ITHACA, N.Y., Jan. 12 - Last year, Penn's Achilles' heel came in the form of a zone defense.

In the second half on Friday evening, when Cornell switched from a man defense to a zone, the Quakers turned their old weakness into a newfound strength.

Junior guard Brian Grandieri's game-high 18 points, which included 10 in the second half, paced Penn (9-6, 2-0 Ivy) to a 74-56 thumping of Cornell (8-8, 1-1 Ivy) at Newman Arena in the Ivy League opener for both teams.

On a night when senior guard Ibrahim Jaaber struggled to score, going only 2-9 from the floor, it was up to the rest of the team, including Grandieri, to pick up the slack on offense. The junior shot an impressive 9-for-14 from the field while the team put up a 53-percent performance from the floor during the first half.

Last year, both Columbia and Cornell were able to stifle Penn's offense by implementing the zone. In Penn's 59-57 loss to the Lions last February, the Quakers failed to score a single point in the game's final four minutes and 42 seconds. The next night against Cornell, Penn gave up 18 turnovers in an 11-point victory.

Friday night, however, Penn looked ready when Cornell coach Steve Donahue called for his defense to play a 2-3 zone in the second half, using crisp ball movement and hot shooting to help down the Big Red. The Quakers committed just two turnovers after intermission while outscoring their opponents 34-20 in that span.

"We've been working on [playing against the zone] a lot this week," Grandieri said. "Before, we were a little stagnant. This year we're filling a lot of gaps."

Grandieri also spoke of his team's ability to move the ball around the zone as a way of keeping the Big Red off-balance.

"When you pass the ball, we're moving, so it's hard to cover," he said. "From there, we're getting behind the defense a little bit. Everybody's being pretty unselfish and we're getting clean shots at the basket."

The Quakers shared the wealth offensively, with ten different players scoring in the game. Along with Grandieri, senior forward Mark Zoller and sophomore guard Kevin Egee put up double figures with 16 and 10 points, respectively.
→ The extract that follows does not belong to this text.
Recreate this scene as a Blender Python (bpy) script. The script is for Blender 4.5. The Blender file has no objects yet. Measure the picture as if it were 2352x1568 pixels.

"I think we're a pretty unselfish team," Grandieri said. "It doesn't matter if Ibby gets his 20 or Mark gets his 20. I think that's why we continue to have success - if it's not your night and it's someone else's, we understand that."

All 10 of Egee's points came during an 18-4 run that saw Penn extend its lead to 21 points late in the second half. A pair of three-point shots on consecutive possessions by Egee - who has taken on a larger role on the team as of late - put Penn's lead into double digits for good.

In an up-and-down first half, Cornell hung tight, leading by as much as five at one point before going into the half down by four.

However, in the second half, Penn was able to slow down the Big Red's offense while creating 11 turnovers, which helped negate Cornell freshman Ryan Wittman's team-high 16 points.

"We played much better defense in the second half," Quakers coach Glen Miller said. "We were able to keep them out of the lane. They beat us in dribble penetration [with] three-point shots."

But in the second half, the Quakers' newfound strength proved more than enough to start the Ivy season off on the right foot.